Known as Wi-Fi backscatter, this technology is the first of its kind capable of connecting battery-free devices to Wi-Fi infrastructure, representing a significant step towards widespread adoption of the so-called “Internet of Things” concept. This proposed expansion of the Internet, also known as “Cloud of Things,” describes a reality in which sensors embedded in everyday objects are able to monitor and track everything from the structural safety of bridges to the health of a person’s heart. However, the lack of a cost-efficient way to power and connect these devices to the Internet has kept this concept from fully taking off—until now.
“If Internet of Things devices are going to take off, we must provide connectivity to the potentially billions of battery-free devices that will be embedded in everyday objects,” Shyam Gollakota, assistant professor of computer science and engineering at the University of Washington, explained. “We now have the ability to enable Wi-Fi connectivity for devices while consuming orders of magnitude less power than what Wi-Fi typically requires.”
According to a University of Washington press release, the new research builds upon earlier work on powering devices such as temperature sensors or wearable technology without batteries or cords by harnessing energy from existing radio, TV and wireless signals in the air. At the time, providing Wi-Fi connectivity to these devices wasn’t thought possible because conventional, low-power Wi-Fi consumes three to four orders of magnitude more power than can be harvested in these wireless signals.

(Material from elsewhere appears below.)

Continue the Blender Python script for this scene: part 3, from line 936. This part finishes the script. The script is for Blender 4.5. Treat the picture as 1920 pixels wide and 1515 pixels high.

As part of the latest work, researchers developed an ultra-low power tag prototype with an antenna and circuitry that searches for Wi-Fi signals traveling between the router and a laptop, smartphone or other Wi-Fi- enabled device. These tags encode data either by reflecting or not reflecting the Wi-Fi router’s signals, slightly altering the wireless signal. These minute changes, say the researchers, would be detected by the laptop or smartphone, which would then receive data from the tag.
“You might think, how could this possibly work when you have a low-power device making such a tiny change in the wireless signal? But the point is, if you’re looking for specific patterns, you can find it among all the other Wi-Fi reflections in an environment,” study co-author Joshua Smith, associate professor of computer science and engineering and of electrical engineering at the University of Washington, said.
The Wi-Fi backscatter tag has thus far communicated with a Wi-Fi device at rates of 1 kilobit per second with about 2 meters between the devices. The research team plans to extend the range to about 20 meters and already have patents filed on the technology.
The study results will be published at the Association for Computing Machinery’s Special Interest Group on Data Communication‘s annual conference in Chicago this month.
The research was funded by the University of Washington Commercialization Gap Fund, the Qualcomm Innovation Fellowship, Washington Research Foundation, the National Science Foundation and the University of Washington. Other co-authors include Bryce Kellogg and Aaron Parks, both doctoral students in electrical engineering, and David Wetherall, a UW professor of computer science and engineering.